Reproduce each line exactly, including spacing and punctuation.

————

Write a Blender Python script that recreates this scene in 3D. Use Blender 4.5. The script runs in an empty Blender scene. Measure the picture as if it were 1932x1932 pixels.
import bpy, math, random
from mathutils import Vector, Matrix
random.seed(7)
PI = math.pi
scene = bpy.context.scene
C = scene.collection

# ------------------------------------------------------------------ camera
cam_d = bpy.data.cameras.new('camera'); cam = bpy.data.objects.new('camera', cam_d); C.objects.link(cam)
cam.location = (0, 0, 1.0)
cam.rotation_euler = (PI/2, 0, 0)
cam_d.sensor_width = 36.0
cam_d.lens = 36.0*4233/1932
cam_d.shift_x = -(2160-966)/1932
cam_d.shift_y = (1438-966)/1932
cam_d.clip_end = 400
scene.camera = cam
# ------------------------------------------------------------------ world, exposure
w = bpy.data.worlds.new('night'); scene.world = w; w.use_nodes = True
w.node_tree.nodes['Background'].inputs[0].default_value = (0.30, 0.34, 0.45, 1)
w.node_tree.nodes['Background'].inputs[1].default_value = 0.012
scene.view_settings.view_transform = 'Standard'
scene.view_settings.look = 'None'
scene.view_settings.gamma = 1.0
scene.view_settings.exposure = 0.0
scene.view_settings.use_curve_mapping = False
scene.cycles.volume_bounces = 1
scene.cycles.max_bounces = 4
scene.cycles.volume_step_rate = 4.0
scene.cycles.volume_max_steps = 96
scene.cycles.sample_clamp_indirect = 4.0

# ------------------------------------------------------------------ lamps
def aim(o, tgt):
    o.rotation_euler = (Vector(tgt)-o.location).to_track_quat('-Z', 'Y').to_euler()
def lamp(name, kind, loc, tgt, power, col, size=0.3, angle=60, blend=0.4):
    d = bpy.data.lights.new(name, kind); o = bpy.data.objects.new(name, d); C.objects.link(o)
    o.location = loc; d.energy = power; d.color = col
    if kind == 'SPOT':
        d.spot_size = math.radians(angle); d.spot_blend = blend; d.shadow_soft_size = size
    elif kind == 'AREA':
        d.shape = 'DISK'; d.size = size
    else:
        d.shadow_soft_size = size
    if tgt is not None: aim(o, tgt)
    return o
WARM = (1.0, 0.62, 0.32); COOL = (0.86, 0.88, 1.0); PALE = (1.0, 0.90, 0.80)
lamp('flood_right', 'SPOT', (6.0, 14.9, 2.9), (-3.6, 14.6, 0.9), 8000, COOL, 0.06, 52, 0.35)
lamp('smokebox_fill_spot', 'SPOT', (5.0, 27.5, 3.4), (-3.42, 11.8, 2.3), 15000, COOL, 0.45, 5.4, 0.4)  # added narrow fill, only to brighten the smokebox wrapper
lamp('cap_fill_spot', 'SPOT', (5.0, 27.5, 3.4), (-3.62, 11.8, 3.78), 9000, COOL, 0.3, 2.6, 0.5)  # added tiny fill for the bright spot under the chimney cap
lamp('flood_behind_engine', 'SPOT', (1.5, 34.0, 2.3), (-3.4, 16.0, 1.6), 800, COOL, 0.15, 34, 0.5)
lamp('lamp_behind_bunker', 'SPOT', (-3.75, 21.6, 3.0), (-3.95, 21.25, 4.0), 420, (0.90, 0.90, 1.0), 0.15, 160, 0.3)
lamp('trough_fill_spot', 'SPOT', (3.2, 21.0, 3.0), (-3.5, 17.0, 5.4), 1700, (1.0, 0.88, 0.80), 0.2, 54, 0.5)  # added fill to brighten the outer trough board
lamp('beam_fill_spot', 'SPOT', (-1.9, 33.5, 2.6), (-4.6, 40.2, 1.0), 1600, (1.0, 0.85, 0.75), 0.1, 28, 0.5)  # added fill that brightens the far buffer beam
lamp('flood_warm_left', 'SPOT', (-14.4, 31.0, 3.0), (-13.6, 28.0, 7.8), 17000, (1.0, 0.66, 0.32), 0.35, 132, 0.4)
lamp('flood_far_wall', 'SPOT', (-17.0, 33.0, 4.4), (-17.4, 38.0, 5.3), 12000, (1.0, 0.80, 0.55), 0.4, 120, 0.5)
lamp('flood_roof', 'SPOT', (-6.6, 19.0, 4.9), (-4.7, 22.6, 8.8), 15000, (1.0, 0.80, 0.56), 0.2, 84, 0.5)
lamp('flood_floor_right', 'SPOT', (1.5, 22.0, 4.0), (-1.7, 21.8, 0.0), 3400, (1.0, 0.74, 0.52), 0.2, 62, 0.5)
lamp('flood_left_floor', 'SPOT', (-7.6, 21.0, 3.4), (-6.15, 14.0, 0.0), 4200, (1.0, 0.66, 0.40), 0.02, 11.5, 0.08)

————

* RESULT OF THIS EXERCISE
Write a Blender Python script that recreates this scene in 3D. Use Blender 4.5. The script runs in an empty Blender scene. Measure the picture as if it were 1932x1932 pixels.
import bpy, math, random
from mathutils import Vector, Matrix
random.seed(7)
PI = math.pi
scene = bpy.context.scene
C = scene.collection

# ------------------------------------------------------------------ camera
cam_d = bpy.data.cameras.new('camera'); cam = bpy.data.objects.new('camera', cam_d); C.objects.link(cam)
cam.location = (0, 0, 1.0)
cam.rotation_euler = (PI/2, 0, 0)
cam_d.sensor_width = 36.0
cam_d.lens = 36.0*4233/1932
cam_d.shift_x = -(2160-966)/1932
cam_d.shift_y = (1438-966)/1932
cam_d.clip_end = 400
scene.camera = cam
# ------------------------------------------------------------------ world, exposure
w = bpy.data.worlds.new('night'); scene.world = w; w.use_nodes = True
w.node_tree.nodes['Background'].inputs[0].default_value = (0.30, 0.34, 0.45, 1)
w.node_tree.nodes['Background'].inputs[1].default_value = 0.012
scene.view_settings.view_transform = 'Standard'
scene.view_settings.look = 'None'
scene.view_settings.gamma = 1.0
scene.view_settings.exposure = 0.0
scene.view_settings.use_curve_mapping = False
scene.cycles.volume_bounces = 1
scene.cycles.max_bounces = 4
scene.cycles.volume_step_rate = 4.0
scene.cycles.volume_max_steps = 96
scene.cycles.sample_clamp_indirect = 4.0

# ------------------------------------------------------------------ lamps
def aim(o, tgt):
    o.rotation_euler = (Vector(tgt)-o.location).to_track_quat('-Z', 'Y').to_euler()
def lamp(name, kind, loc, tgt, power, col, size=0.3, angle=60, blend=0.4):
    d = bpy.data.lights.new(name, kind); o = bpy.data.objects.new(name, d); C.objects.link(o)
    o.location = loc; d.energy = power; d.color = col
    if kind == 'SPOT':
        d.spot_size = math.radians(angle); d.spot_blend = blend; d.shadow_soft_size = size
    elif kind == 'AREA':
        d.shape = 'DISK'; d.size = size
    else:
        d.shadow_soft_size = size
    if tgt is not None: aim(o, tgt)
    return o
WARM = (1.0, 0.62, 0.32); COOL = (0.86, 0.88, 1.0); PALE = (1.0, 0.90, 0.80)
lamp('flood_right', 'SPOT', (6.0, 14.9, 2.9), (-3.6, 14.6, 0.9), 8000, COOL, 0.06, 52, 0.35)
lamp('smokebox_fill_spot', 'SPOT', (5.0, 27.5, 3.4), (-3.42, 11.8, 2.3), 15000, COOL, 0.45, 5.4, 0.4)  # added narrow fill, only to brighten the smokebox wrapper
lamp('cap_fill_spot', 'SPOT', (5.0, 27.5, 3.4), (-3.62, 11.8, 3.78), 9000, COOL, 0.3, 2.6, 0.5)  # added tiny fill for the bright spot under the chimney cap
lamp('flood_behind_engine', 'SPOT', (1.5, 34.0, 2.3), (-3.4, 16.0, 1.6), 800, COOL, 0.15, 34, 0.5)
lamp('lamp_behind_bunker', 'SPOT', (-3.75, 21.6, 3.0), (-3.95, 21.25, 4.0), 420, (0.90, 0.90, 1.0), 0.15, 160, 0.3)
lamp('trough_fill_spot', 'SPOT', (3.2, 21.0, 3.0), (-3.5, 17.0, 5.4), 1700, (1.0, 0.88, 0.80), 0.2, 54, 0.5)  # added fill to brighten the outer trough board
lamp('beam_fill_spot', 'SPOT', (-1.9, 33.5, 2.6), (-4.6, 40.2, 1.0), 1600, (1.0, 0.85, 0.75), 0.1, 28, 0.5)  # added fill that brightens the far buffer beam
lamp('flood_warm_left', 'SPOT', (-14.4, 31.0, 3.0), (-13.6, 28.0, 7.8), 17000, (1.0, 0.66, 0.32), 0.35, 132, 0.4)
lamp('flood_far_wall', 'SPOT', (-17.0, 33.0, 4.4), (-17.4, 38.0, 5.3), 12000, (1.0, 0.80, 0.55), 0.4, 120, 0.5)
lamp('flood_roof', 'SPOT', (-6.6, 19.0, 4.9), (-4.7, 22.6, 8.8), 15000, (1.0, 0.80, 0.56), 0.2, 84, 0.5)
lamp('flood_floor_right', 'SPOT', (1.5, 22.0, 4.0), (-1.7, 21.8, 0.0), 3400, (1.0, 0.74, 0.52), 0.2, 62, 0.5)
lamp('flood_left_floor', 'SPOT', (-7.6, 21.0, 3.4), (-6.15, 14.0, 0.0), 4200, (1.0, 0.66, 0.40), 0.02, 11.5, 0.08)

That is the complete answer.